Dejando de lado cualquier análisis interminable que pudiéramos realizar de este longevo movimiento de más de 185 años de antigüedad sobre el pleito dinástico no resuelto, la férrea oposición al mundo liberal decimonónico o el amplio respaldo popular que obtuvo en distintos territorios, podemos descubrir su ininterrumpida tradición federalista.

Ya tempranamente observamos que adquiere fuerza, como postulado irrenunciable, la defensa foral ahí donde se hizo fuerte y triunfó. Así su trilema, Dios, Patria y Rey, pronto incluiría el término fueros como claro indicador de la defensa jurídica y territorial a la que aspiraba. Esta referencia a ellos la encontramos tanto en la carta-manifiesto que el rey Carlos VII dirige al infante don Alfonso (1869), en la cual hace la promesa de extender el régimen foral vasco a todo el territorio español: “Ama el pueblo español la descentralización y siempre la amó, y bien sabes, hermano mío, que si cumpliera mi deseo, así como el espíritu revolucionario pretende igualar a las provincias vascas a las restantes de España, éstas semejarían o se igualarían en su régimen interior con aquellas afortunadas provincias”, como en el que dirige a los pueblos de la Corona de Aragón en 1872, que como “amante de la descentralización”, les comenta: “Hace un siglo y medio que mi ilustre abuelo Felipe V creyó deber borrar vuestros fueros del libro de las Franquicias de la Patria. Lo que él os quitó como rey, yo como rey os lo devuelvo”.

El autor, José Miralles Climent, en su Aspectos de la cultura política del carlismo en el siglo XX (UNED. Espacio, Tiempo, Forma Serie V, Historia contemporánea, t. 17. 2005), nos narra cómo en el citado siglo todo el carlismo había asumido ya esa defensa territorial y cómo una transición de esa defensa foral hacia formulas federalistas más modernas, leemos en El Federal, (n.º 14, 2002, p. 13), que en 1930 los carlistas catalanes elaboraron un Projecte d’Estatut de Catalunya de tipo confederal. Reforzando esta teoría, Jordi Canal, en su libro El Carlismo ( 2000, ob. Cit. p. 290), nos dice que durante la Segunda República el carlismo participó en la elaboración de anteproyectos de Estatuto de autonomía para el País Vasco y Navarra junto al PNV y apoyó el de Cataluña en el referéndum de 1931, mostrando una vez más esa defensa por la descentralización territorial.

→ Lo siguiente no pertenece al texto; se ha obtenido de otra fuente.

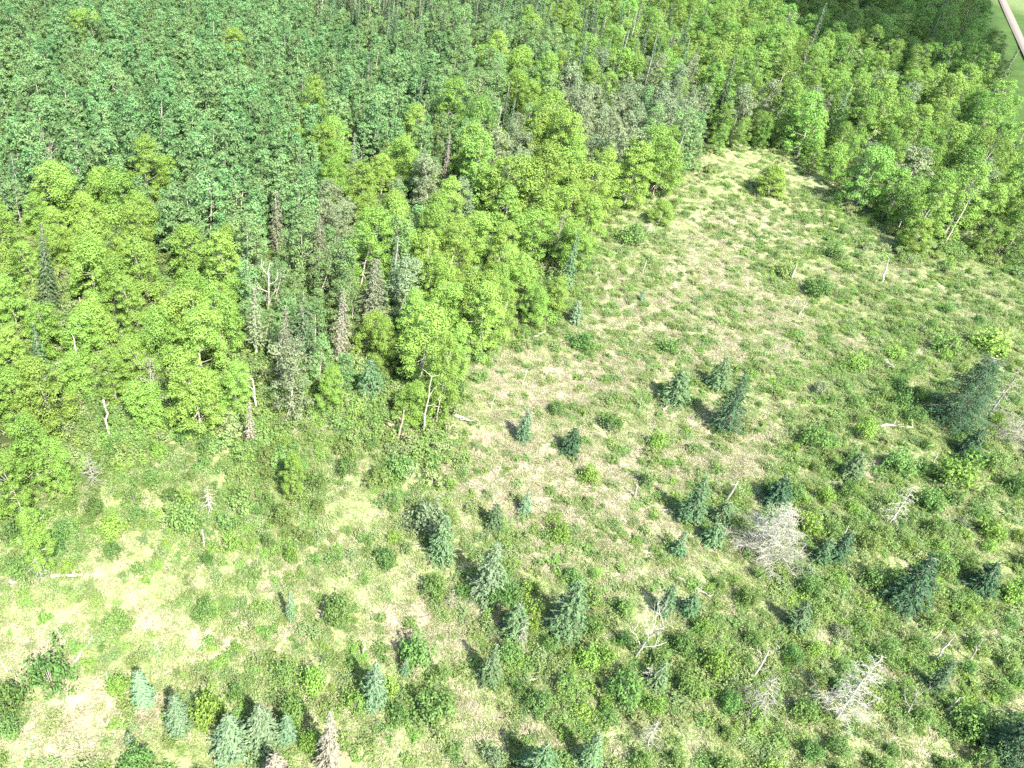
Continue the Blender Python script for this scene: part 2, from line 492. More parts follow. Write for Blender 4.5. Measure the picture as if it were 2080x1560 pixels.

Abandonada la primera mitad del S. XX, y lo que pudiera parecer una participación contradictoria del carlismo en la guerra civil española, por su adhesión a un alzamiento amparado por un ejército de gran tradición liberal y fiel a un fuerte centralismo, ya entrada la segunda mitad del siglo nos encontramos con un joven relevo generacional que, a través de la AET (Asociación de Estudiantes Tradicionalistas), el MOT (Movimiento Obrero Tradicionalista), y junto a Carlos Hugo de Borbón-Parma realizarán la clarificación ideológica del movimiento para llevarlo hasta el socialismo autogestionario y el federalismo. El mismo Carlos Hugo, en La vía carlista al socialismo autogestionario (1977, p. 247), nos señala: “Así, el nuevo estado estará presente en todos los niveles y será el instrumento de esta comunidad, desde la base hasta la cumbre, realizando al nivel máximo una comunidad de comunidades. Hoy, por lo tanto, desde las nacionalidades españolas hasta la federación, y mañana hasta la federación de los pueblos europeos o mundiales...”.

Ateniéndonos a todo lo expuesto, podemos afirmar que la supuesta paternidad nombrada al comienzo de estas líneas es espuria.